The Spectacle Has Not Quite Yet Been Supplanted

Based on my suppertime family viewing, I like Jeopardy better than Wheel of Fortune. I also note, based on a one-hour television ad review, that nobody can sleep, everyone has stomach upset, most people have aches and pains, and many people are depressed. You probably couldn’t give away a Buick Lucerne to anyone I know, much less get them excited about a Red Tag Sale. The public seem to prefer fake gratuitous violence over authentic honest sexuality –nipple-slips, coochie displays, and butt flashes aside; celebrities are people who have nothing to offer but their appearance (c.f. above), and when you reduce complex interdependent issues down to 10-30 second “news” summaries, everything is banal, and frequently, simply, wrong.
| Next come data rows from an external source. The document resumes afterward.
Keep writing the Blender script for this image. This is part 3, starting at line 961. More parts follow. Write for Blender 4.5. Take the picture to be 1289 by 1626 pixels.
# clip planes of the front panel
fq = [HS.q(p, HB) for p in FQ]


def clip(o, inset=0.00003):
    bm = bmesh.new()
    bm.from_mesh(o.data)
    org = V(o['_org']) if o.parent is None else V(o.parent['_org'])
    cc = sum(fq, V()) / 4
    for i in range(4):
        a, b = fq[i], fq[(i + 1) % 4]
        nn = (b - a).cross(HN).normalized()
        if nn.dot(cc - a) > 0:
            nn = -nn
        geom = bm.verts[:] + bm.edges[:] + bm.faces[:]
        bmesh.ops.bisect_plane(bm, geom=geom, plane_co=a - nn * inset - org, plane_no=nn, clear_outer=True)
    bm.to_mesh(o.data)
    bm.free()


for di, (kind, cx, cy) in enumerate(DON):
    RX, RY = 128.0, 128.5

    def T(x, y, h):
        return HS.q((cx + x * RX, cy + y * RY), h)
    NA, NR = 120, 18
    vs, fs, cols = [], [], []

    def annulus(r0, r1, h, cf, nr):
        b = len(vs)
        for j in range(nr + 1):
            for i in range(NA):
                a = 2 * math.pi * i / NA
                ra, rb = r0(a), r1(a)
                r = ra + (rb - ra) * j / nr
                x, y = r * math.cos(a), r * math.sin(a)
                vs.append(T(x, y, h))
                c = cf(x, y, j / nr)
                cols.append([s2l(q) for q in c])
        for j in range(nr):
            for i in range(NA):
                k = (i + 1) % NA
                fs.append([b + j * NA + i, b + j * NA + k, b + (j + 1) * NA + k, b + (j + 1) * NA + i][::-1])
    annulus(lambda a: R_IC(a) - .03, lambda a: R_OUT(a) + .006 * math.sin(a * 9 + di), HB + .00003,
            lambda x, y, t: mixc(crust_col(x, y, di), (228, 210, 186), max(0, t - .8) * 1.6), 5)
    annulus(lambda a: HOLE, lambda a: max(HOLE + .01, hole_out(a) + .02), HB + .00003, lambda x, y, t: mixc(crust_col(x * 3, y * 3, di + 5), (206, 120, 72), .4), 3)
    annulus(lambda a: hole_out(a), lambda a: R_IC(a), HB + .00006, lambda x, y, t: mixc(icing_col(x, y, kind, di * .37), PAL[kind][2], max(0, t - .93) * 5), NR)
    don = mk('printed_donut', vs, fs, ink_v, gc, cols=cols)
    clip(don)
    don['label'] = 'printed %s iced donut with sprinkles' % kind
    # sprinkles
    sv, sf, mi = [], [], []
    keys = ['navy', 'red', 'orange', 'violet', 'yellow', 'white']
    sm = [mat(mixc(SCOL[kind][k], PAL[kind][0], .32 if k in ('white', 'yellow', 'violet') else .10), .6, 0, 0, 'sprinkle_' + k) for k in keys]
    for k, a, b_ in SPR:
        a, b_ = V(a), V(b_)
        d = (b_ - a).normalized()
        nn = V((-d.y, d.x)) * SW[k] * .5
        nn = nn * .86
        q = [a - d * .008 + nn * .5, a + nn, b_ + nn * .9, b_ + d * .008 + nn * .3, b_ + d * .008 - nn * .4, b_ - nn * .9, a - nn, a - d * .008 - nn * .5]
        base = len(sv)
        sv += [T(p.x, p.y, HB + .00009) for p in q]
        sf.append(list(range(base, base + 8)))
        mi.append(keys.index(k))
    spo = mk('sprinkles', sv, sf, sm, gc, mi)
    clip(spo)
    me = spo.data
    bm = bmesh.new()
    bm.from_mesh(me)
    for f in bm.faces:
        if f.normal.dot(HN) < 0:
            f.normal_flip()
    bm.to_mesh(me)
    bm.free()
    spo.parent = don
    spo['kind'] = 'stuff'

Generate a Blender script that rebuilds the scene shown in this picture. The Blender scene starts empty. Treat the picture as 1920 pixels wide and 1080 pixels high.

Thus, as has been my practice since 1980, I continue to have little need for television.
Instead, you might want to read this report (and followup discussion) by Howard Rheingold about the philosopher Jurgen Habermas’ lack of thoughts “about the state of the public sphere, now that the broadcast era has been supplanted by the many-to-many media that enable so many people to use the Internet as a means of political expression.” It takes half as long as a 30-minute tee-vee show, and has at least a million times more intellectual nutrients.
Also, untrained Shi Tzsu puppies are frequently annoying, though exceptionally cute.